MSRB Rules to Protect Municipal Entities and Obligated Persons

MSRB rules are designed to promote fair, efficient and transparent transactions; to prevent fraudulent, manipulative and other unfair practices; and to minimize dealer and advisor conflicts of interest. MSRB rules that protect investors can be categorized into the following areas: 

Fair Dealing
MSRB rules require securities firms, banks and municipal advisors to deal fairly with all persons, including municipal entities, and prohibit unfair or deceptive practices. The MSRB has interpreted its fair dealing rule, MSRB Rule G-17, to require securities firms’ and banks to honor the commitments made to a municipal issuers regarding distribution of the issuer’s securities.

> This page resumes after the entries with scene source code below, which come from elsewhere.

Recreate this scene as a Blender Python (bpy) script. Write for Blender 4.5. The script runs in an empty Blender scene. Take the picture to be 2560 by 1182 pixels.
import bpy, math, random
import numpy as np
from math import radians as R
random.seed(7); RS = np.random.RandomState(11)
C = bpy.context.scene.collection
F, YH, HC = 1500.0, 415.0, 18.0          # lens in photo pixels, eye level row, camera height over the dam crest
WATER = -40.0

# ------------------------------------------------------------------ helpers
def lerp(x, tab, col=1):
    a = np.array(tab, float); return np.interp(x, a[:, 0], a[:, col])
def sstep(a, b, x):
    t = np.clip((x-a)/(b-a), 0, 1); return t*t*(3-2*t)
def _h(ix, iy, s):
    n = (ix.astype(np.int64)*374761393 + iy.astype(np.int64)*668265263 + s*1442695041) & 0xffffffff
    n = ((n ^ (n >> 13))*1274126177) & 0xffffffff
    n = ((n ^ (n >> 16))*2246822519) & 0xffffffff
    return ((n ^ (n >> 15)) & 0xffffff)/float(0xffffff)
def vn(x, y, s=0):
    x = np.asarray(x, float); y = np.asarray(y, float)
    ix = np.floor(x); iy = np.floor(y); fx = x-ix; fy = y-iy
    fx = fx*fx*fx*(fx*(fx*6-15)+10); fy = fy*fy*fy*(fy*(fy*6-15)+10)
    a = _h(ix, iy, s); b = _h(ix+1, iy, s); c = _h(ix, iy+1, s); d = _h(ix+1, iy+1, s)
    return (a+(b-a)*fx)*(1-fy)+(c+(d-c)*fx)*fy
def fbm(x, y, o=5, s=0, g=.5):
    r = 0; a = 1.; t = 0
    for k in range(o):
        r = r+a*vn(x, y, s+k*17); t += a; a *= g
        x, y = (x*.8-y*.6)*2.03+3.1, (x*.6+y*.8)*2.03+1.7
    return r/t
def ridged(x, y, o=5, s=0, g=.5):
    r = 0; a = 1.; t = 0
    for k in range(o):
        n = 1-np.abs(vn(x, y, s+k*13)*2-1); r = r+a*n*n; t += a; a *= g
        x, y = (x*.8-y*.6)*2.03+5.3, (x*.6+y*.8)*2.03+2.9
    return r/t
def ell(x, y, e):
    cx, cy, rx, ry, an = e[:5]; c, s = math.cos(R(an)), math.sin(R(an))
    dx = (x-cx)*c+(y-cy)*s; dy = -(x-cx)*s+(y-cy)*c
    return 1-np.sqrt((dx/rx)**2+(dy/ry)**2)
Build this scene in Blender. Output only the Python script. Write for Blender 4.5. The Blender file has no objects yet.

The MSRB has proposed an interpretive notice of MSRB Rule G-17 regarding the application of MSRB Rule G-17 to municipal advisors in their dealings with obligated persons or their solicitations of business from municipal entities on behalf of others. The MSRB also has proposed an interpretive notice regarding underwriters’ fair dealing duties to municipal entity clients, including disclosure of transaction or product risks, and conflicts of interest.

Pay to Play
MSRB Rule G-37 seeks to sever any connection between political contributions to issuer officials and the awarding of underwriting contracts to municipal securities dealers to ensure bond business is awarded on the basis of merit. The MSRB has proposed a similar “pay to play” rule, draft MSRB Rule G-42, for municipal advisors.

Municipal market professionals that seek to influence the award of business by government officials by making or soliciting political contributions to those officials distort and undermine the fairness of the process by which government business is awarded. These practices can harm municipal entities and their citizens by resulting in inferior services and higher fees, as well as contributing to the violation of the public trust of elected officials.

Fiduciary Duty
Pursuant to the Dodd-Frank Act, municipal advisors owe a federal fiduciary duty to their municipal entity clients. The Dodd-Frank Act requires the MSRB to adopt rules to prohibit municipal advisor conduct that is inconsistent with a municipal advisor’s fiduciary duty. The MSRB has proposed MSRB Rule G-36, which would provides that a municipal advisor’s fiduciary duty to its municipal entity client includes a duty of loyalty and a duty of care.

Role-Switching
MSRB rules seek to restrict real and perceived conflicts of interest. The MSRB made changes to MSRB Rule G-23 that would prohibit a municipal securities dealer from acting both as financial advisor to an issuer of municipal securities and as an underwriter for the same new issue of municipal securities. This rule addresses the potential conflict of interest created by allowing advisor and underwriter role-switching.

Gifts
MSRB Rule G-20 prevents municipal securities dealers from attempting to induce other organizations active in the municipal market to engage in business with such dealers by means of personal gifts given to employees of the organizations. The MSRB has proposed that this rule also apply to municipal advisors. Proposed MSRB Rule G-20 seeks to ensure that engagements of municipal advisors are awarded on the basis of merit and not as a result of gifts made to employees controlling the award of such business.